Sunday, January 23, 2011

Seaspan eyes Tiger scheme: structural change in Chinese container market

Seapan's move to raise capital by a US$ 250 mio preferred shares together with a proposed US$ 75-100 mio minority stake in a containership venture with Tiger Group are raising eyebrows. Aside from possible Clayton Act violations stemming from Seaspan CEO Gerry Wang also running the new fund which may invest in competitive container companies, the nature of the fund illustrates Chinese policy to maximize its future container transport needs though Chinese-built vessels and Chinese liner companies.

Seaspan announced recently (January 21), a public offering of 9.5% Series C Cumulative Redeemable Perpetual Preferred Shares. The company had been examining for some time alternatives to raise capital to cover their ambitious CAPEX program. The use of preferred shares appears to be a means of raising capital with minimum dilution to shareholders.

The Tiger investment fund vehicle would invest in container shipping assets, primarily newbuilding vessels strategic to China. Seaspan is placing its future in Chinese liner trades, which now represent more than 70% of their fleet employment.

Seaspan told investors:

“We also anticipate that we would have a right of first refusal for some negotiated duration with respect to any containership asset opportunities that are developed by the vehicle. We believe that any investment by us in the vehicle could enhance our ability to pursue current growth opportunities in the container shipping market by leveraging the vehicle’s access to capital and customer relationships. We also believe that an investment in the vehicle would allow us to continue to increase the scale of our business and realize volume discounts for newbuilding orders that we would not otherwise be able to achieve.”

The role of Gerry Wang, the Seaspan CEO who is going to also run the new fund which may invest in competitive container companies is confusing. Whilst Seaspan is based in Hong Kong, it is a US-listed company subject to the Clayton Act.

The Clayton Act states: "No person shall, at the same time, serve as director or officer in any two corporations that are, by virtue of their business and location of operation, competitors..."

The other aspect of these moves is that Chinese policy seems to be moving more to a Japanese "Keiretsu" model of interlocking business relationships and shareholdings and Seaspan is following along with this trend. We have already began to see a similar direction in the Capesize trades, where a growing share of the iron-ore business is going under long-term contracts including transport and less emphasis on spot markets. Key suppliers like Vale are building their own fleets. Further the Chinese are very keen on supporting their domestic shipbuilding industries, who have increased dramatically their capacity over the last few years to become major players.

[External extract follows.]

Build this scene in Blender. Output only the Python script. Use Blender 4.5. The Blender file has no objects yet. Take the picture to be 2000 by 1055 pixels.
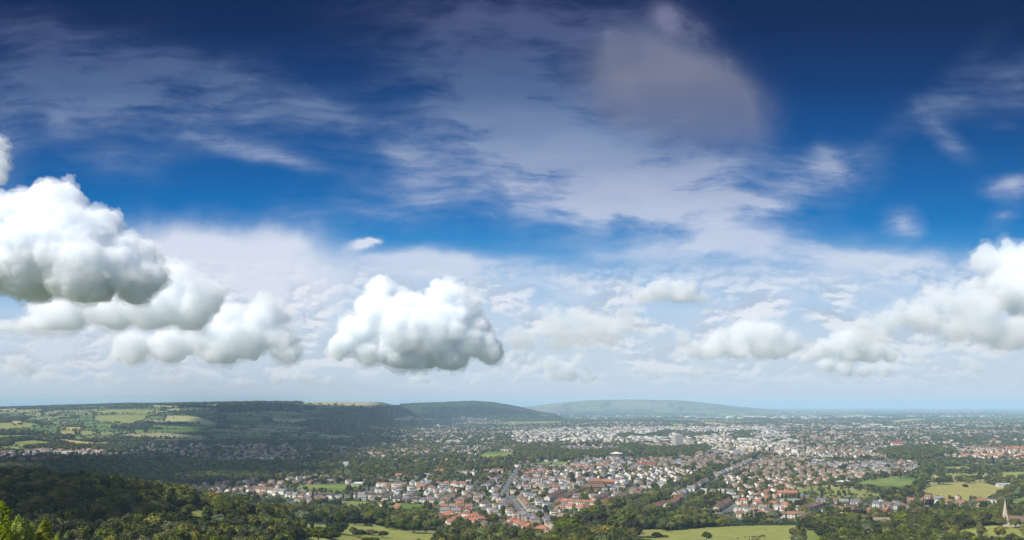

Finally, this system depend on perpetually high growth rates in the Chinese export model, where money is constantly being channeled into new capacity. Already there are signs of overheating. Seaspan has a franchise on special relations with China, but should there be a downturn where expectations are disappointed, Seaspan will be affected with such concentration in this market.

For the time being the 'smart money' continues to give strong support to this group. Wells Fargo Securities" Michael Webber upgraded Seaspan to “outperform”, calling the company “best of breed” within the containership sector(among vessel providers to liner companies, as Seaspan has no cargo system of its own and depends on liner companies to employ its vessels):

“Seaspan currently has 11 vessels scheduled for delivery in 2011 and three in 2012, which are fully financed and will increase its capacity by 53% to over 400,000-teu,” he told clients, adding: “We believe Seaspan will have capacity to materially increase its dividend and potentially fund additional growth and pay down debt, as we expect Seaspan to generate roughly US $412 mio and US$ 528 mio in Ebitda in 2011 and 2012, up 43% and 28% [year to year], respectively.”

This mirrors the China growth story with aggressive growth and high returns on growth of multiples. The underlying investment returns on DCF with residual asset value are much lower. Seaspan's asset-heavy vessel provider business model with long-term time charters is by nature a low margin business, where higher returns can only be generated by high capital gearing and rapid growth. What makes this especially appealing is that Chinese business is considered virtually "risk free" counter party risk.